Mit CC hatte ich noch nie Kommunikation.
Ich habe das rein zufällig bemerkt und nur im CLL Mode getestet. ...natürlich auch nur mit EINEM Opto ESC, 120HV. Habe ja kein Lager von so was.
Ich gehe davon aus, dass es am Opto-Eingang liegt. Castle hat mMn eine etwas hemdsärmlige Ankopplung für CLL nachträglich eingebaut. Der Output (Data Pulse) ist auch nicht galvanisch entkoppelt, der O-Koppler ist 1-way, sondern das erfolgte einfach nur per C, angezapft (Koppler überbrückend).
Ich weiß nicht, ob es daran liegt (eher nicht) oder an einem grundsätzlichen Design-Problem bzgl. des O-Kopplers, reiner Input in den ESC.
Der Koppler braucht natürlich Betriebsspannung an der Außenseite, und die kann dann auch nicht von ihm selbst kommen, wenn man galvanisch trennen will. Ulkig ist nur, dass Gasimpulse stochastisch mißverstanden werden, wenn sich die Spannung in besagtem Fenster befindet.
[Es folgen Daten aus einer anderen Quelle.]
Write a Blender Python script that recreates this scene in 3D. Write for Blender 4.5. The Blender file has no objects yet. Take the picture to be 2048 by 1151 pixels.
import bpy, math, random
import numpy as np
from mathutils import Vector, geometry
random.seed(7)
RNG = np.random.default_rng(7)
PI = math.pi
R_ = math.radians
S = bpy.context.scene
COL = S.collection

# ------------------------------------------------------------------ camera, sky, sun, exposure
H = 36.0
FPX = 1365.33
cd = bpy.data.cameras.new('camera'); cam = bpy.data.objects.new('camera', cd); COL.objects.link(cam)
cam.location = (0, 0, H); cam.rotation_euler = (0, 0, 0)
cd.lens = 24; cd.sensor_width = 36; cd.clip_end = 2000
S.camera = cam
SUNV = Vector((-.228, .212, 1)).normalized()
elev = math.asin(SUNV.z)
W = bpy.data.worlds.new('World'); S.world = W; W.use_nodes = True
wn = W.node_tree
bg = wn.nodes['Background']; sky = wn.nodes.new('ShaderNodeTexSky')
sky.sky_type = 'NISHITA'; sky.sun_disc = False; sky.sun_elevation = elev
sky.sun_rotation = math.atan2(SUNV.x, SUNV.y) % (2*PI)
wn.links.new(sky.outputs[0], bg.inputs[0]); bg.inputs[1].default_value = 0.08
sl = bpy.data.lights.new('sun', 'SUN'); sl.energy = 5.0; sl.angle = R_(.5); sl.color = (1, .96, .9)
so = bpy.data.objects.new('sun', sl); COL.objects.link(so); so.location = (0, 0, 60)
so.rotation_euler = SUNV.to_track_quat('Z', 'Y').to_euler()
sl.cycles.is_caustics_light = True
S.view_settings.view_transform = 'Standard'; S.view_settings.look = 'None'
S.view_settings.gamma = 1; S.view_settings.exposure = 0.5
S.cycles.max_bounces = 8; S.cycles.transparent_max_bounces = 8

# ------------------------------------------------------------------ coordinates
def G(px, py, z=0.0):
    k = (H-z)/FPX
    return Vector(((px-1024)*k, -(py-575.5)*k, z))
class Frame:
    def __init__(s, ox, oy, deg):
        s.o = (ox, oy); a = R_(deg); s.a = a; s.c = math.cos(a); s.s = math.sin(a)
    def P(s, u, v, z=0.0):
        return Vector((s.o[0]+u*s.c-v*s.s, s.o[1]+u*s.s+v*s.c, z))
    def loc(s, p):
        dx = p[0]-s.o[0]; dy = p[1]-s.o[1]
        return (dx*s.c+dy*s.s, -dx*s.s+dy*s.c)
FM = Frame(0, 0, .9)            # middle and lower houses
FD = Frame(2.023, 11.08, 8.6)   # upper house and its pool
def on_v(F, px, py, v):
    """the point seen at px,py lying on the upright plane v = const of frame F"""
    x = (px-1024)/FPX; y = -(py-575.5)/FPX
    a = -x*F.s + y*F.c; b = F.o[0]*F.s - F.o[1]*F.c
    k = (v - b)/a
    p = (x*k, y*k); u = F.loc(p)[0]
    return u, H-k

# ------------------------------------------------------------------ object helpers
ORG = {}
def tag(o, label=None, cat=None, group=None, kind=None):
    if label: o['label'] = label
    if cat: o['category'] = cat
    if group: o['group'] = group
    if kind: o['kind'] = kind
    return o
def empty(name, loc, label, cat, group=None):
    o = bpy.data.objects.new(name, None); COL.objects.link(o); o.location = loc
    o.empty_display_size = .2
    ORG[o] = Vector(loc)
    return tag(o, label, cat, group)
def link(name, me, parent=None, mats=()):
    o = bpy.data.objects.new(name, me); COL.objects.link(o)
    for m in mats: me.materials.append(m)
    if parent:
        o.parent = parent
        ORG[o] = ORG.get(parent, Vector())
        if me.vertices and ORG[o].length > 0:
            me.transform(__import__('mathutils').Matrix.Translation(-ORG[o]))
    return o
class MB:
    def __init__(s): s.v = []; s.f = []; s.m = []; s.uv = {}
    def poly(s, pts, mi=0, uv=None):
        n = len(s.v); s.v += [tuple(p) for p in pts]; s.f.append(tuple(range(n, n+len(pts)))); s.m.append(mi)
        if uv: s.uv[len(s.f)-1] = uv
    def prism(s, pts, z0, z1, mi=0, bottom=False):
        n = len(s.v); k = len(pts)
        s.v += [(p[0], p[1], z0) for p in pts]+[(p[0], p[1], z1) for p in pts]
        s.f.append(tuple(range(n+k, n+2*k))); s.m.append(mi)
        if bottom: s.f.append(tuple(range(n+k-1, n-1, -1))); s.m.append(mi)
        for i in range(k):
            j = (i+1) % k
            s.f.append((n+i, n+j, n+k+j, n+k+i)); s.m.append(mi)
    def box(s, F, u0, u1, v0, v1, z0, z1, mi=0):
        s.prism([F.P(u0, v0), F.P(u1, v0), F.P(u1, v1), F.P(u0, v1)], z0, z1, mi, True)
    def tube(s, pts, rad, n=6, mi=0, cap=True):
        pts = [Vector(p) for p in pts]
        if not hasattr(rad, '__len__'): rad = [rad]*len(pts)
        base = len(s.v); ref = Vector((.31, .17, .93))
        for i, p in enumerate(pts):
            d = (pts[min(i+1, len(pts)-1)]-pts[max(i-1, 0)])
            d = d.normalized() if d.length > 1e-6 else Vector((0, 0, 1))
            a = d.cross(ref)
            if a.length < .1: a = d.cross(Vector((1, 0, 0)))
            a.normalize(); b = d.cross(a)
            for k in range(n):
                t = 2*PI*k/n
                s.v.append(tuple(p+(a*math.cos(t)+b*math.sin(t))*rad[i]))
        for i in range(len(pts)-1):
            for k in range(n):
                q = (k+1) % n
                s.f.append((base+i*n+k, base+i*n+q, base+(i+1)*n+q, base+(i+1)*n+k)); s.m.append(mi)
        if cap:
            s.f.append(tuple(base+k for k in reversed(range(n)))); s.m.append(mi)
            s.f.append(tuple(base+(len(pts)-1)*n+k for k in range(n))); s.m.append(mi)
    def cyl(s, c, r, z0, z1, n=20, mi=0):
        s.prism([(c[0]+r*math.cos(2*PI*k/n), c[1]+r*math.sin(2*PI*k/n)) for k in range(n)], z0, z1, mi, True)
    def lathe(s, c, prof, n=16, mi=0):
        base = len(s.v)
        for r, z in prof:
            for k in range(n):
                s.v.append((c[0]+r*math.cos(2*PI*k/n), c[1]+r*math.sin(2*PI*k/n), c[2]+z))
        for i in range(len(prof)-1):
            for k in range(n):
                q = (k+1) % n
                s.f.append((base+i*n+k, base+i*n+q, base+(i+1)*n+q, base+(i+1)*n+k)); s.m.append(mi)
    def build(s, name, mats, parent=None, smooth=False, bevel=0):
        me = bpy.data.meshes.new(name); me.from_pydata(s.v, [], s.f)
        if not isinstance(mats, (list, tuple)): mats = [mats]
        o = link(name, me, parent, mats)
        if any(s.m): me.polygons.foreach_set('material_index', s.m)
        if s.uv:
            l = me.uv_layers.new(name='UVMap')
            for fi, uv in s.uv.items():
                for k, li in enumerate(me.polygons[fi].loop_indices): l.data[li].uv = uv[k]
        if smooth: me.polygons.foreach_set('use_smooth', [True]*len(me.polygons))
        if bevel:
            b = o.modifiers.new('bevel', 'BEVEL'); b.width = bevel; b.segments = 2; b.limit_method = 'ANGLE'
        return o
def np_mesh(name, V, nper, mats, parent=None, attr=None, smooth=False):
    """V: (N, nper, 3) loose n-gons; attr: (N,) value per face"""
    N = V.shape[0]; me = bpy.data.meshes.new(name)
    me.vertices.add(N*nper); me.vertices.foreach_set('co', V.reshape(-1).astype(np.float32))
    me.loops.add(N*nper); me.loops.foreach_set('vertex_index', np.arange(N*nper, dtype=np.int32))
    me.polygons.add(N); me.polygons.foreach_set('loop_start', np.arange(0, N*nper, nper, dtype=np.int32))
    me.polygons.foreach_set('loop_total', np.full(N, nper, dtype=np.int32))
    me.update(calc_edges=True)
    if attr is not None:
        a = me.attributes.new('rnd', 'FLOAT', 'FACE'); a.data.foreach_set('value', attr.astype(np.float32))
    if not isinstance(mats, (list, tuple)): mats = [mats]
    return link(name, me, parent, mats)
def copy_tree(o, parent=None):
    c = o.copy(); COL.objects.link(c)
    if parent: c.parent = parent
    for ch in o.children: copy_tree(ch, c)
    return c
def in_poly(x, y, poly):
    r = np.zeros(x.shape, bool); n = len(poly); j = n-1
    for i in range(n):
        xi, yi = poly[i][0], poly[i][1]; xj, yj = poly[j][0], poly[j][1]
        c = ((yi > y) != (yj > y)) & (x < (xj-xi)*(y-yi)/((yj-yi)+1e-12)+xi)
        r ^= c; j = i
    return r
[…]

Bemerken konnte ich das auch nur,
- weil das Auswirkung auf CLL hat (Oszi dran),
- weil durch die Verkopplung mit CLL (Interface transceive genutzt) Rückwirkungen auf das Lesen das Gasimpulses entstehen.
Eine Erklärung fällt mir erst mal nicht ein, - ist schon ungewöhnlich für die Applikation eines stino O-Kopplers..
Zum prinzipiellen Verständnis: Das habe ich kürzlich bei HF geschrieben:
Quote:
Well.., normally only the throttle pulse length is of interest for an ESC.
...pulse frequency as well but not as part of the information to transfer than only as an approximate limit - depending on the design of an ESC.
Important: Wether a pulse is phase true in sequence does not matter in pure unidirectional use of the line.
With Castle's "Link Live" everything changes:
The ESC is not only a pulse receiver, than it works transceive, - pulse receiver / (data) pulse transmitter.
Now in fact it is important
- that pulse frequency is within certain limits, from protocol (CLL) theory 100Hz at max, better to stick with standard 50Hz (Castle does not specify anything regarding that)
- pulse comes equidistant in time, phase true, no frequency jumps
- So requirements for an "elctrically clean" line are higher. There should be no chance to missinterprete a glitch. ..difficult to ensure in practice where ground loops or interference may come into play.
If the above conditions can not be guaranteed:
- Time distance of a data pulse could be read wrong, so stochastically bad data in log, telemetry, alarm condition review.
- The ESC could miss a pulse (throttle) or read some with wrong width.
Everything depends on one another. This receive/transmit changing represents a state machine which should be not confused by interference.
Running on its own governor an ESC could be less sensitive for glitches in pulse length reading, could...
Controlled by an external governor the ESC has no way to implement an anti-hazard. ESC has to follow the input pulse, slavish, "throttle" turns into "pwm" so to speak.
As a preventive measure I changed JLog's implementation for inverting of the input throttle pulse. Originally I just inverted the pulse, but this involves all chances to pass-through problematic issues, improper pulse frequency, frequency and phase jumping. Now "ownpulse" decouples it: JLog produces a frequency and phase stable 50Hz inverted pulse to the ESC. On the input JLog has the condition which an ESC normally has (w/o CLL). JLog as pulse receiver, unidirectional only, does not care about frequency and phase jumping. Unfortunately there is no way for "ownpulse" implementation in JLog2.x if its OPT port is occupied by I²C based telemetry (SPEKTRUM, HiTec).
You can see: If the governor of a FBL system is used as pulse source chances for problems are especially high. On the other hand "ownpulse" should be able to cure most root causes before they can come into effect.
CC+JETI: Which version of JLog firmware did you try, with "ownpulse" or without?
Now, of course, any measure is meaningless if the ESC refuses to read pulses for a pure electrical reason, topic of this thread.